Why not record this data as Otel LogRecords? Why does it have to be Spans?

@tigrannajaryan build log already contains log records. There is no need to add another interface to read them. But identifying bottlenecks where the processing stalls and takes a lot of time is the problem that is not solved programmatically, and for that real-time spans are needed.

abitrolly commented 2 years ago

It is possible even today that parent spans don't get reported, in which case you will have a partial trace. You can use the partial trace for visualization purpose. We can address the gap of a parent span not getting reported, via a standalone Event. That is, you can emit an event every time you start a span.

@scheler yes. Maybe there is no point in separate span payload then. If everything can be encoded as an event.

scheler commented 2 years ago

@abitrolly the reason for using spans would be to leverage the tooling built for spans by the telemetry backends (visualization, analytics, correlation, etc). Otherwise, I agree that everything can be encoded in the LogRecord data model (which is the basis for Events too).

abitrolly commented 2 years ago

Prioritizing representation over real world use cases seems like an omission when designing telemetry collection framework and its underlying data formats. Is there a list of use cases that had been considered when designing the spec?
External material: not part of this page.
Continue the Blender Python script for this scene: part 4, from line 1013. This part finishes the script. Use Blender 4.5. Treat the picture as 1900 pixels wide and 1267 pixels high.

To see if my story of recording incomplete spans matches any of them?

Regardless of historic decisions, I am still interested to see some solution I can adapt.

Buildkite seems to use timestamp parsing to detect operation durations, and while start of operation is marked by some sequence like +++, there are no signals when operations end. So, for example, if the build process is wrapped into Dockerfile, it is no longer possible to trace span nesting and durations. Some standard on these hacks is needed to speed up the progress.
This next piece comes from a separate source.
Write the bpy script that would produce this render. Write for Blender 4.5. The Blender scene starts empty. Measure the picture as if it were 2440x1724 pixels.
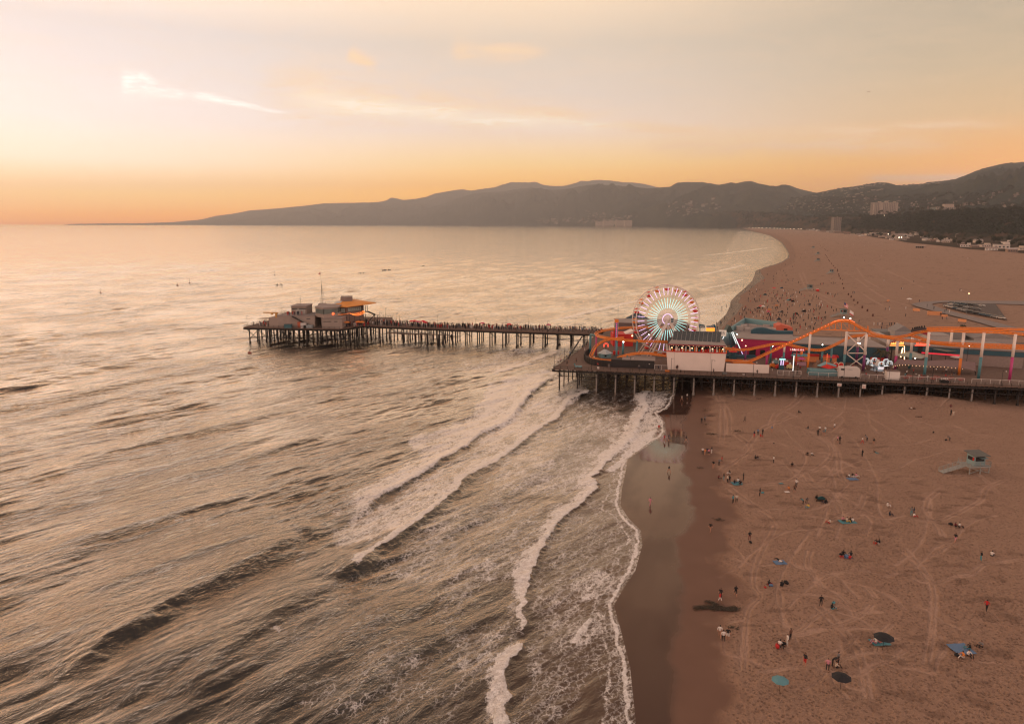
import bpy, bmesh, math, random
import numpy as np
from mathutils import Vector, Matrix
random.seed(11); RNG = np.random.default_rng(5)
S = bpy.context.scene
# ---------------------------------------------------------------- camera
FPX, CX, CY, HCAM = 1700.0, 1220.0, 862.0, 56.0
PITCH = math.atan(330/1700)
cam_d = bpy.data.cameras.new('camera'); cam = bpy.data.objects.new('camera', cam_d)
S.collection.objects.link(cam); S.camera = cam
cam.location = (0, 0, HCAM); cam.rotation_euler = (math.pi/2 - PITCH, 0, 0)
cam_d.sensor_width = 36; cam_d.lens = 36*FPX/2440; cam_d.clip_start = 1; cam_d.clip_end = 90000
# ---------------------------------------------------------------- world
HAZE_D = 4.2e-5
SUN_AZ, SUN_EL = math.radians(-66), math.radians(6.0)     # azimuth from +Y towards +X
W = bpy.data.worlds.new("World"); S.world = W; W.use_nodes = True
wn, wl = W.node_tree.nodes, W.node_tree.links
wn.clear()
def wnode(t, **k):
    n = wn.new(t)
    for a, b in k.items(): setattr(n, a, b)
    return n
def lin(c):
    return tuple((v/255/12.92) if v/255 <= .04045 else ((v/255+.055)/1.055)**2.4 for v in c)
def wmath(op, a, b=None, c=None, clamp=False):
    n = wnode('ShaderNodeMath', operation=op, use_clamp=clamp)
    for i, v in enumerate((a, b, c)):
        if v is None: continue
        if isinstance(v, (int, float)): n.inputs[i].default_value = v
        else: wl.new(v, n.inputs[i])
    return n.outputs[0]
tc = wnode('ShaderNodeTexCoord'); sx = wnode('ShaderNodeSeparateXYZ'); wl.new(tc.outputs['Generated'], sx.inputs[0])
az = wmath('ARCTAN2', sx.outputs[0], sx.outputs[1])          # radians from +Y
el = wmath('ARCSINE', sx.outputs[2])
elp = wmath('MAXIMUM', el, 0.0)
tt = wmath('SQRT', wmath('DIVIDE', elp, math.pi/2))
def wramp(stops, g=1.0):
    r = wnode('ShaderNodeValToRGB'); e = r.color_ramp.elements
    pts = []                                   # the haze between here and the sky dims it: the sky proper is that much brighter low down
    for d, c, m in stops:
        T = math.exp(-HAZE_D*min(2000/max(math.sin(math.radians(d)), 1e-3), 38000)); J = (.38, .28, .23)
        pts.append((math.sqrt(d/90), tuple(max(.02, (v*m*(.89 if d <= 16 else 1)-(1-T)*j)/T) for v, j in zip(lin(c), J))))
    while len(e) < len(pts): e.new(0.5)
    for i, (p, c) in enumerate(pts): e[i].position = p; e[i].color = (*c, 1)
    wl.new(tt, r.inputs[0]); return r.outputs[0]
Lr = wramp([(0, (240,165,105), 1), (.6, (255,182,112), 1.0), (2, (252,206,150), 1.0), (4.2, (251,226,204), 1.0), (7, (249,233,228), 1.0),
            (10, (243,229,226), 1.0), (13, (236,223,220), 1), (18, (252,220,190), 1.35), (28, (250,208,170), 1.3), (40, (226,180,150), 1.1), (58, (180,153,143), 1), (90, (148,134,134), 1)])
Cr = wramp([(0, (240,168,105), 1), (2.5, (251,190,126), 1), (4.5, (248,208,156), 1), (7, (240,216,201), 1),
            (9.5, (232,212,199), 1), (13, (228,208,190), 1), (18, (240,208,174), 1.2), (28, (238,194,158), 1.2), (40, (206,170,146), 1.05), (58, (176,151,142), 1), (90, (148,134,134), 1)])
Rr = wramp([(0, (205,148,100), 1), (2, (226,168,116), 1), (4, (231,176,124), 1), (7, (222,187,148), 1),
            (10, (208,184,154), 1), (13, (196,178,154), 1), (22, (184,164,144), 1), (40, (176,155,144), 1), (90, (150,137,138), 1)])
Br = wramp([(0, (192,164,150), 1.6), (5, (212,182,166), 1.7), (15, (218,188,172), 1.75), (30, (198,174,162), 1.5), (90, (150,137,138), 1)])
def smooth(v, a, b):
    n = wnode('ShaderNodeMapRange', interpolation_type='SMOOTHSTEP'); wl.new(v, n.inputs[0])
    n.inputs[1].default_value = a; n.inputs[2].default_value = b; return n.outputs[0]
def wmix(f, a, b, bt='MIX'):
    n = wnode('ShaderNodeMix', data_type='RGBA', blend_type=bt)
    if isinstance(f, (int, float)): n.inputs[0].default_value = f
    else: wl.new(f, n.inputs[0])
    for i, v in ((6, a), (7, b)):
        if isinstance(v, tuple): n.inputs[i].default_value = v
        else: wl.new(v, n.inputs[i])
    return n.outputs[2]
D = math.radians
sky = wmix(smooth(az, D(-33), D(2)), Lr, Cr)
sky = wmix(smooth(az, D(0), D(36)), sky, Rr)
aza = wmath('ABSOLUTE', wmath('ADD', az, D(20)))
sky = wmix(smooth(aza, D(60), D(125)), sky, Br)
# glow round the sunken sun, left of the view
da = wmath('DIVIDE', wmath('ADD', az, -SUN_AZ), D(17)); de = wmath('DIVIDE', wmath('ADD', el, -D(6)), D(9))
glow = wmath('EXPONENT', wmath('MULTIPLY', wmath('ADD', wmath('MULTIPLY', da, da), wmath('MULTIPLY', de, de)), -1.0))
sky = wmix(glow, sky, (.8, 0.62, 0.45, 1), 'ADD')
# thin cirrus: streaks laid out in azimuth / elevation, broken up by stretched noise
cv = wnode('ShaderNodeCombineXYZ'); wl.new(az, cv.inputs[0]); wl.new(el, cv.inputs[1])
def wnoise(sx_, sy_, rot, sc, det, dist=0.0):
    m = wnode('ShaderNodeMapping'); m.inputs['Scale'].default_value = (sx_, sy_, 1); m.inputs['Rotation'].default_value = (0, 0, rot)
    wl.new(cv.outputs[0], m.inputs[0]); n = wnode('ShaderNodeTexNoise'); n.inputs['Scale'].default_value = sc
    n.inputs['Detail'].default_value = det; n.inputs['Distortion'].default_value = dist
    n.inputs['Roughness'].default_value = .6; wl.new(m.outputs[0], n.inputs[0]); return n.outputs[0]
wisp = smooth(wnoise(3, 16, -.12, 4, 9, .8), .36, .68)
fine = smooth(wnoise(7, 60, -.22, 4, 9, 1.2), .3, .75)
wisp2 = smooth(wnoise(8, 30, -.3, 3, 9, 1.6), .28, .6)
def streak(px0, py0, px1, py1, w0, w1, soft=1.0):
    """a streak from one sky direction to another (given as photo positions), gaussian across, faded at its ends"""
    def ae(px, py):
        a = px-CX; b = CY-py
        d = Vector((a, b*math.sin(PITCH)+FPX*math.cos(PITCH), b*math.cos(PITCH)-FPX*math.sin(PITCH))).normalized()
        return math.atan2(d.x, d.y), math.asin(d.z)
    a0, e0 = ae(px0, py0); a1, e1 = ae(px1, py1)
    L = math.hypot(a1-a0, e1-e0); ux, uy = (a1-a0)/L, (e1-e0)/L
    X = wmath('ADD', az, -a0); Y = wmath('ADD', el, -e0)
    t = wmath('DIVIDE', wmath('ADD', wmath('MULTIPLY', X, ux), wmath('MULTIPLY', Y, uy)), L)
    s = wmath('ADD', wmath('MULTIPLY', X, -uy), wmath('MULTIPLY', Y, ux))
    w = wmath('ADD', wmath('MULTIPLY', t, (w1-w0)/FPX), w0/FPX)
    w = wmath('MAXIMUM', w, 1/FPX)
    q = wmath('DIVIDE', s, w)
    g = wmath('EXPONENT', wmath('MULTIPLY', wmath('MULTIPLY', q, q), -1.0))
    e = wmath('MULTIPLY', smooth(t, -.06, .1), smooth(t, 1.1, .75))
    return wmath('MULTIPLY', g, e)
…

https://buildkite.com/sorbet/sorbet/builds/24799#01837d5f-70eb-43e9-8100-11c5fb92cb16

Oberon00 commented 2 years ago

@tigrannajaryan

Small correction on this. In theory I think OpenTelemetry API could support this if the destination format allowed this (since Span creation API only requires the start timestamp), but in practice I don't think we have any implementations like this.

We do have the Z-Pages feature: https://github.com/open-telemetry/opentelemetry-specification/blob/main/experimental/trace/zpages.md which is implemented in Java: https://github.com/open-telemetry/opentelemetry-java/tree/main/sdk-extensions/incubator/src/main/java/io/opentelemetry/sdk/extension/incubator/trace/zpages

We also export spans before they are ended in Dynatrace.

But this discussion maybe belongs to https://github.com/open-telemetry/opentelemetry-specification/issues/373

rbailey7210 commented 2 years ago

Closing since this item has been inactive for a couple weeks. Please re-open if there is further interest.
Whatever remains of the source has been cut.